===== Recorded information =====

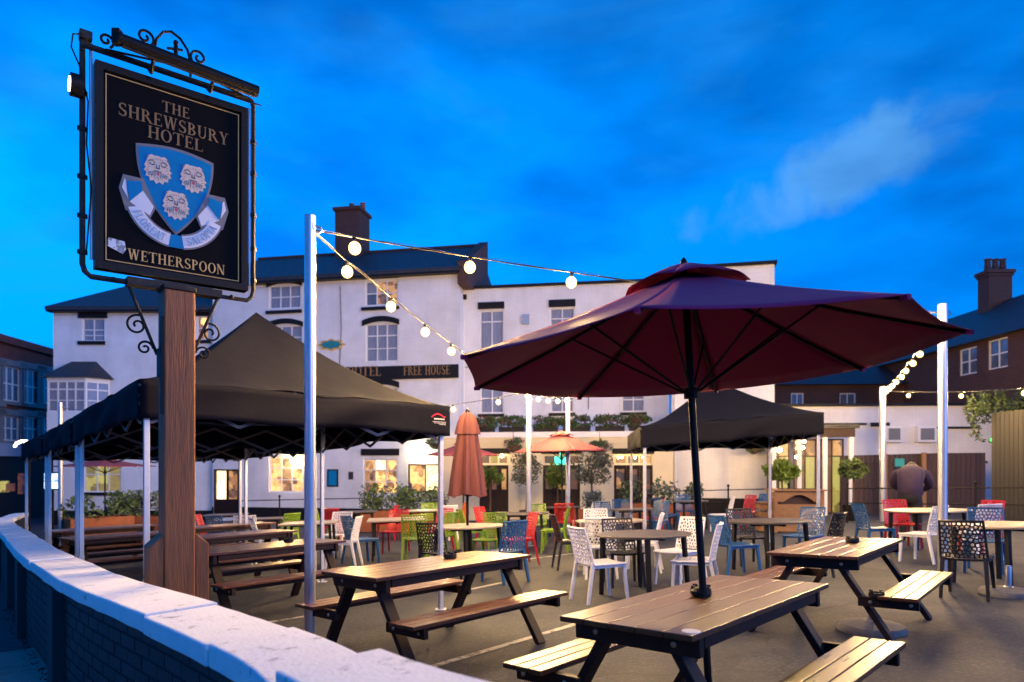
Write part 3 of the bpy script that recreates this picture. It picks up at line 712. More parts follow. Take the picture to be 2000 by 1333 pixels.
# notice frames by the pub door
def notice(F, x0, y0, x1, y1, m, name='notice_frame'):
    r = F.rect(x0, y0, x1, y1); q = MB(); F.bx(q, r[0], r[1], r[2], r[3], .0, .05); o = q.build(name, M['black'], hotel)
    F.bx(MB(), r[0] + .06, r[1] - .06, r[2] + .06, r[3] - .06, .045, .056).build('notice', m, o); return o
notice(FC, 640, 917, 661, 951, M['shield_blue']); notice(FC, 257, 917, 279, 968, M['paleblue'])
r = FC.rect(681, 922, 690, 937); q = MB(); FC.bx(q, r[0], r[1], r[2], r[3], 0, .03); q.build('wall_emblem', M['ink'], hotel)
# bay window on the left wing
rb = FL.rect(108, 745, 215, 808)
bay = MB(); a0, a1, z0, z1 = rb; zb = z0 - .9; pj = .75
bay.prism([(a0, 0), (a0 + .15, pj), (a1 - .15 - .45, pj), (a1, 0)], lambda a, o, d: FL.pt(a, d, o), zb, z0)
bay2 = MB(); bay2.prism([(a0, 0), (a0 + .15, pj), (a1 - .15 - .45, pj), (a1, 0)], lambda a, o, d: FL.pt(a, d, o), z1 - .06, z1 + .06)
bo = bay.build('bay_base', M['white'], hotel); bay2.build('bay_cornice', M['white'], hotel)
p0 = FL.pt(a0 + .15, 0, pj - .02); p1 = FL.pt(a1 - .60, 0, pj - .02); p2 = FL.pt(a1, 0, .0)
FB1 = Facade((p0.x, p0.y), (p1.x, p1.y)); FB2 = Facade((p1.x, p1.y), (p2.x, p2.y))
for F, c in ((FB1, 4), (FB2, 2)): window(F, hotel, (0, F.L, z0, z1 - .06), cols=c, rows=(.25, .75), glass='net', hole=False, out=-.02, fw=.07, bar=1)
br = MB(); br.add([FL.pt(a0 - .15, z1 + .06, 0), FL.pt(a0, z1 + .06, pj + .2), FL.pt(a1 - .45, z1 + .06, pj + .2), FL.pt(a1 + .2, z1 + .06, 0), FL.pt(a0 + .7, z1 + .85, 0), FL.pt(a1 - .6, z1 + .85, 0)],
       [(0, 1, 2, 3), (0, 4, 1), (1, 4, 5, 2), (2, 5, 3), (0, 3, 5, 4)]); br.build('bay_roof', M['slate'], hotel)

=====

- **Direction**: Transcribe the material as is, with images omitted.

- **Expected output**:
Write part 3 of the bpy script that recreates this picture. It picks up at line 712. More parts follow. Take the picture to be 2000 by 1333 pixels.
# notice frames by the pub door
def notice(F, x0, y0, x1, y1, m, name='notice_frame'):
    r = F.rect(x0, y0, x1, y1); q = MB(); F.bx(q, r[0], r[1], r[2], r[3], .0, .05); o = q.build(name, M['black'], hotel)
    F.bx(MB(), r[0] + .06, r[1] - .06, r[2] + .06, r[3] - .06, .045, .056).build('notice', m, o); return o
notice(FC, 640, 917, 661, 951, M['shield_blue']); notice(FC, 257, 917, 279, 968, M['paleblue'])
r = FC.rect(681, 922, 690, 937); q = MB(); FC.bx(q, r[0], r[1], r[2], r[3], 0, .03); q.build('wall_emblem', M['ink'], hotel)
# bay window on the left wing
rb = FL.rect(108, 745, 215, 808)
bay = MB(); a0, a1, z0, z1 = rb; zb = z0 - .9; pj = .75
bay.prism([(a0, 0), (a0 + .15, pj), (a1 - .15 - .45, pj), (a1, 0)], lambda a, o, d: FL.pt(a, d, o), zb, z0)
bay2 = MB(); bay2.prism([(a0, 0), (a0 + .15, pj), (a1 - .15 - .45, pj), (a1, 0)], lambda a, o, d: FL.pt(a, d, o), z1 - .06, z1 + .06)
bo = bay.build('bay_base', M['white'], hotel); bay2.build('bay_cornice', M['white'], hotel)
p0 = FL.pt(a0 + .15, 0, pj - .02); p1 = FL.pt(a1 - .60, 0, pj - .02); p2 = FL.pt(a1, 0, .0)
FB1 = Facade((p0.x, p0.y), (p1.x, p1.y)); FB2 = Facade((p1.x, p1.y), (p2.x, p2.y))
for F, c in ((FB1, 4), (FB2, 2)): window(F, hotel, (0, F.L, z0, z1 - .06), cols=c, rows=(.25, .75), glass='net', hole=False, out=-.02, fw=.07, bar=1)
br = MB(); br.add([FL.pt(a0 - .15, z1 + .06, 0), FL.pt(a0, z1 + .06, pj + .2), FL.pt(a1 - .45, z1 + .06, pj + .2), FL.pt(a1 + .2, z1 + .06, 0), FL.pt(a0 + .7, z1 + .85, 0), FL.pt(a1 - .6, z1 + .85, 0)],
       [(0, 1, 2, 3), (0, 4, 1), (1, 4, 5, 2), (2, 5, 3), (0, 3, 5, 4)]); br.build('bay_roof', M['slate'], hotel)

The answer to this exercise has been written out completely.